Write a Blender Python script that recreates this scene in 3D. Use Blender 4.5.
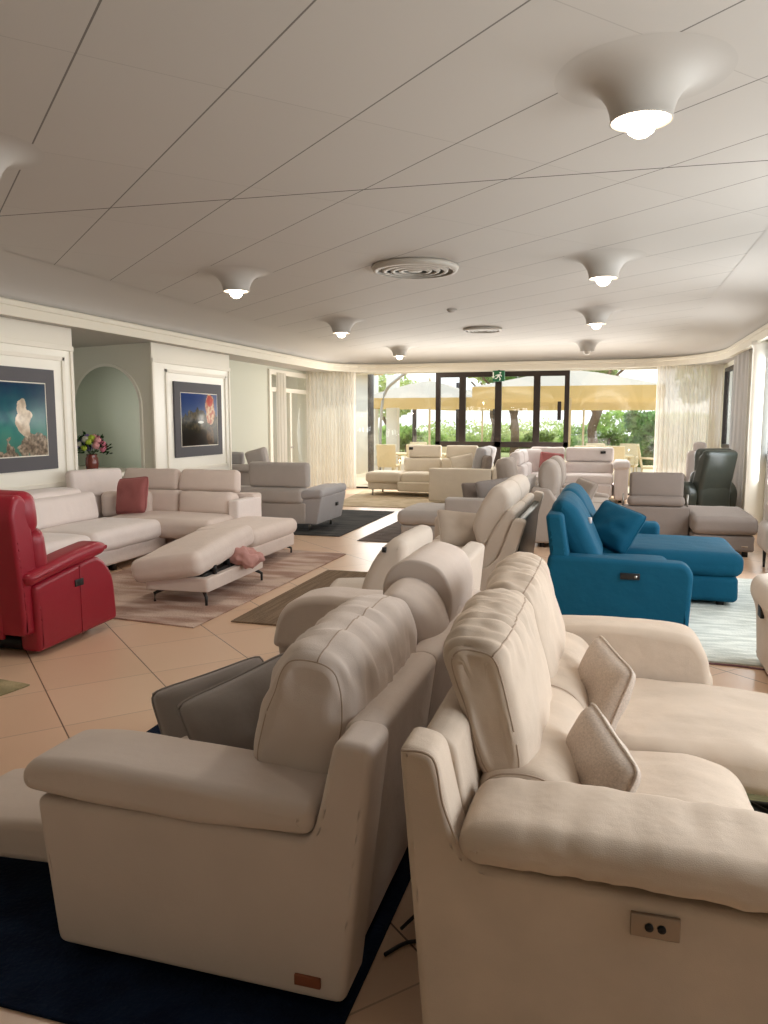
import bpy, bmesh, math, random
from mathutils import Vector, Matrix, noise
R = math.radians; PI = math.pi
for o in list(bpy.data.objects): bpy.data.objects.remove(o)
S = bpy.context.scene; COL = S.collection

# ------------------------------------------------------------ camera
cam = bpy.data.objects.new('camera', bpy.data.cameras.new('camera')); COL.objects.link(cam)
cam.location = (0, 0, 1.6); cam.rotation_euler = (R(90 - 6.81), 0, R(16.38))
cam.data.sensor_fit = 'HORIZONTAL'; cam.data.sensor_width = 36; cam.data.lens = 770 / 768 * 36
cam.data.clip_start = .05; cam.data.clip_end = 300
S.camera = cam
# ------------------------------------------------------------ sky, sun, daylight at the windows, exposure
w = bpy.data.worlds.new('sky'); S.world = w; w.use_nodes = True
wn = w.node_tree.nodes; wl = w.node_tree.links
bg = wn['Background']; bg.inputs['Strength'].default_value = 1.6
tc = wn.new('ShaderNodeTexCoord'); sp = wn.new('ShaderNodeSeparateXYZ'); rp = wn.new('ShaderNodeValToRGB')
wl.new(tc.outputs['Generated'], sp.inputs[0]); wl.new(sp.outputs['Z'], rp.inputs[0]); wl.new(rp.outputs[0], bg.inputs['Color'])
rp.color_ramp.elements[0].color = (.95, .97, 1, 1); rp.color_ramp.elements[1].color = (.62, .8, 1, 1); rp.color_ramp.elements[1].position = .8
sun = bpy.data.objects.new('sun', bpy.data.lights.new('sun', 'SUN')); COL.objects.link(sun)
sun.data.energy = 2.8; sun.data.angle = R(1); sun.data.color = (1, .95, .86); sun.rotation_euler = Vector((.25, .5, .83)).to_track_quat('Z', 'Y').to_euler()
def area(name, loc, rot, sx, sy, e, c):
    a = bpy.data.objects.new(name, bpy.data.lights.new(name, 'AREA')); COL.objects.link(a)
    a.data.shape = 'RECTANGLE'; a.data.size = sx; a.data.size_y = sy; a.data.energy = e; a.data.color = c
    a.location = loc; a.rotation_euler = rot
    return a
area('daylight_far_opening', (-2.4, 17.1, 1.5), (R(-90), 0, 0), 6.4, 2.3, 170, (1, .98, .94))
for i, y in enumerate((2.2, 5.4, 8.6, 11.8)):
    area('daylight_side_window', (2.02, y, 1.6), (0, R(90), 0), 1.7, 1.7, 50, (.93, .97, 1))
S.view_settings.view_transform = 'Standard'; S.view_settings.look = 'None'; S.view_settings.gamma = 1
S.view_settings.use_curve_mapping = False; S.view_settings.exposure = 0.27
LAMP_W = 34

# ------------------------------------------------------------ materials
def lin(c): return tuple(((x / 255) / 12.92 if x / 255 <= .04045 else ((x / 255 + .055) / 1.055) ** 2.4) for x in c) + (1,)
MATS = {}
def mat(name, c, rough=.8, metal=0, var=.0, vscale=3, bump=0, bscale=200, bump2=0, b2scale=6, sheen=0, coat=0, spec=.5, emit=0, trans=0):
    m = bpy.data.materials.new(name); m.use_nodes = True; N = m.node_tree.nodes; L = m.node_tree.links
    b = N['Principled BSDF']; c = lin(c)
    b.inputs['Base Color'].default_value = c; b.inputs['Roughness'].default_value = rough; b.inputs['Metallic'].default_value = metal
    b.inputs['Sheen Weight'].default_value = sheen; b.inputs['Coat Weight'].default_value = coat; b.inputs['Specular IOR Level'].default_value = spec
    if sheen: b.inputs['Sheen Tint'].default_value = tuple(min(1, x * 1.3 + .1) for x in c[:3]) + (1,)
    if trans: b.inputs['Transmission Weight'].default_value = trans
    if emit: b.inputs['Emission Color'].default_value = c; b.inputs['Emission Strength'].default_value = emit
    t = N.new('ShaderNodeTexCoord')
    if var:
        n = N.new('ShaderNodeTexNoise'); n.inputs['Scale'].default_value = vscale; n.inputs['Detail'].default_value = 4
        L.new(t.outputs['Object'], n.inputs['Vector'])
        mx = N.new('ShaderNodeMix'); mx.data_type = 'RGBA'
        mx.inputs[6].default_value = tuple(x * (1 - var) for x in c[:3]) + (1,); mx.inputs[7].default_value = tuple(min(1, x * (1 + var)) for x in c[:3]) + (1,)
        L.new(n.outputs['Fac'], mx.inputs[0]); L.new(mx.outputs[2], b.inputs['Base Color'])
    last = None
    for st, sc, di in ((bump2, b2scale, .02), (bump, bscale, .002)):
        if st:
            n = N.new('ShaderNodeTexNoise'); n.inputs['Scale'].default_value = sc; n.inputs['Detail'].default_value = 3
            L.new(t.outputs['Object'], n.inputs['Vector'])
            bp = N.new('ShaderNodeBump'); bp.inputs['Strength'].default_value = st; bp.inputs['Distance'].default_value = di
            L.new(n.outputs['Fac'], bp.inputs['Height'])
            if last: L.new(last.outputs[0], bp.inputs['Normal'])
            last = bp
    if last: L.new(last.outputs[0], b.inputs['Normal'])
    MATS[name] = m
    return m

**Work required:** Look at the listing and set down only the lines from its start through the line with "S = bpy.context.scene; COL = S.collection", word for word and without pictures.

**Right answer:**
Write a Blender Python script that recreates this scene in 3D. Use Blender 4.5.
import bpy, bmesh, math, random
from mathutils import Vector, Matrix, noise
R = math.radians; PI = math.pi
for o in list(bpy.data.objects): bpy.data.objects.remove(o)
S = bpy.context.scene; COL = S.collection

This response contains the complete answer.